Step 3: Insert 'app' into trie

root -> a[isWord=true] -> p[isWord=true] -> p[isWord=true]

Why: Add third word, all prefixes so far are words

Step 4: Insert 'appl' into trie

root -> a[isWord=true] -> p[isWord=true] -> p[isWord=true] -> l[isWord=true]

Why: Add fourth word, prefix 'appl' is word

Step 5: Insert 'apple' into trie

root -> a[isWord=true] -> p[isWord=true] -> p[isWord=true] -> l[isWord=true] -> e[isWord=true]

Why: Add fifth word, all prefixes valid

Step 6: Insert 'apply' into trie

root -> a[isWord=true] -> p[isWord=true] -> p[isWord=true] -> l[isWord=true] -> y[isWord=true]

Why: Add sixth word, all prefixes valid

Step 7: Search longest word with all prefixes as words

Check words: 'a', 'ap', 'app', 'appl', 'apple', 'apply'

Why: Find longest valid word

Step 8: Choose 'apple' as longest valid word (lex smaller than 'apply')

Result: 'apple'

Why: Both 'apple' and 'apply' valid, choose lex smaller

Result:

apple

Annotated Code

DSA Go

package main

import (
	"fmt"
)

type TrieNode struct {
	children map[rune]*TrieNode
	isWord   bool
}

func NewTrieNode() *TrieNode {
	return &TrieNode{children: make(map[rune]*TrieNode)}
}

type Trie struct {
	root *TrieNode
}

func NewTrie() *Trie {
	return &Trie{root: NewTrieNode()}
}

func (t *Trie) Insert(word string) {
	curr := t.root
	for _, ch := range word {
		if curr.children[ch] == nil {
			curr.children[ch] = NewTrieNode()
		}
		curr = curr.children[ch]
	}
	curr.isWord = true
}

func (t *Trie) LongestWord() string {
	var result string
	var dfs func(node *TrieNode, path []rune)
	dfs = func(node *TrieNode, path []rune) {
		if node != t.root && !node.isWord {
			return
		}
		if len(path) > len(result) || (len(path) == len(result) && string(path) < result) {
			result = string(path)
		}
		for ch := 'a'; ch <= 'z'; ch++ {
			if node.children[ch] != nil {
				dfs(node.children[ch], append(path, ch))
			}
		}
	}
	dfs(t.root, []rune{})
	return result
}

func main() {
	words := []string{"a", "ap", "app", "appl", "apple", "apply"}
	trie := NewTrie()
	for _, w := range words {
		trie.Insert(w)
	}
	fmt.Println(trie.LongestWord())
}

for _, ch := range word { if curr.children[ch] == nil { curr.children[ch] = NewTrieNode() } curr = curr.children[ch] }

Insert each character, creating nodes if missing, advancing current pointer

curr.isWord = true

Mark end of inserted word as valid word

if node != t.root && !node.isWord { return }

Stop DFS if current node is not a word (prefix missing)

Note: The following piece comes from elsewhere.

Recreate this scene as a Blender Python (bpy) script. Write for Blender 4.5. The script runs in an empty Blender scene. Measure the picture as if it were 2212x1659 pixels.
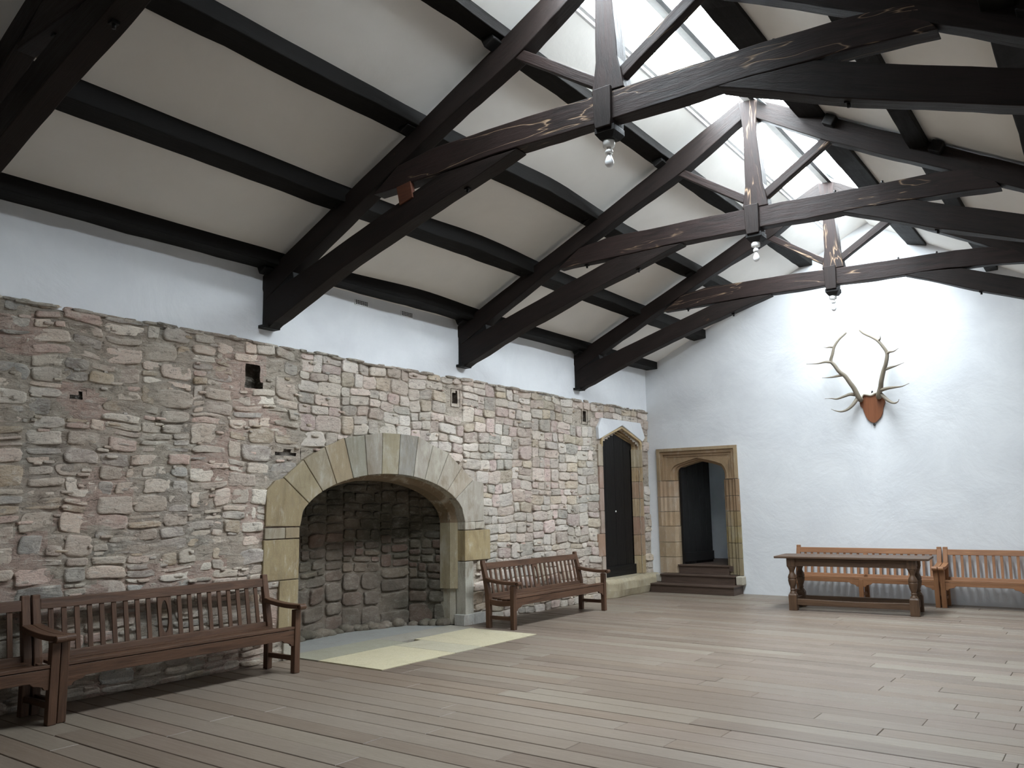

if len(path) > len(result) || (len(path) == len(result) && string(path) < result) { result = string(path) }

Update result if current path is longer or lex smaller when equal length

for ch := 'a'; ch <= 'z'; ch++ { if node.children[ch] != nil { dfs(node.children[ch], append(path, ch)) } }

DFS children in alphabetical order to ensure lex order

OutputSuccess

apple

Complexity Analysis

Time: O(N * L) because we insert N words each of length L and DFS visits nodes once

Space: O(N * L) for trie nodes storing all characters of all words

vs Alternative: Compared to sorting and checking prefixes in array (O(N log N * L)), trie offers efficient prefix checks

Edge Cases

Empty word list

Returns empty string as no words exist

DSA Go

if node != t.root && !node.isWord { return }

Words with no valid prefixes except single letters

Returns shortest valid word with all prefixes present

DSA Go

if node != t.root && !node.isWord { return }

Multiple longest words with same length

Returns lexicographically smallest word

DSA Go

if len(path) > len(result) || (len(path) == len(result) && string(path) < result) { result = string(path) }

When to Use This Pattern

When asked to find the longest word with all prefixes present, use a trie to efficiently check prefixes and find the answer by DFS.

Common Mistakes

Mistake: Not checking if all prefixes are words before updating result
Fix: Add condition to stop DFS if current node is not marked as word

Mistake: Not exploring children in alphabetical order causing wrong lexicographical result
Fix: Traverse children from 'a' to 'z' to ensure lex order

Summary

Build a trie from words and find the longest word where every prefix is also a word.

Use when you need to find words with all prefixes present efficiently.

The key is to stop exploring paths where prefixes are missing and to explore children in alphabetical order.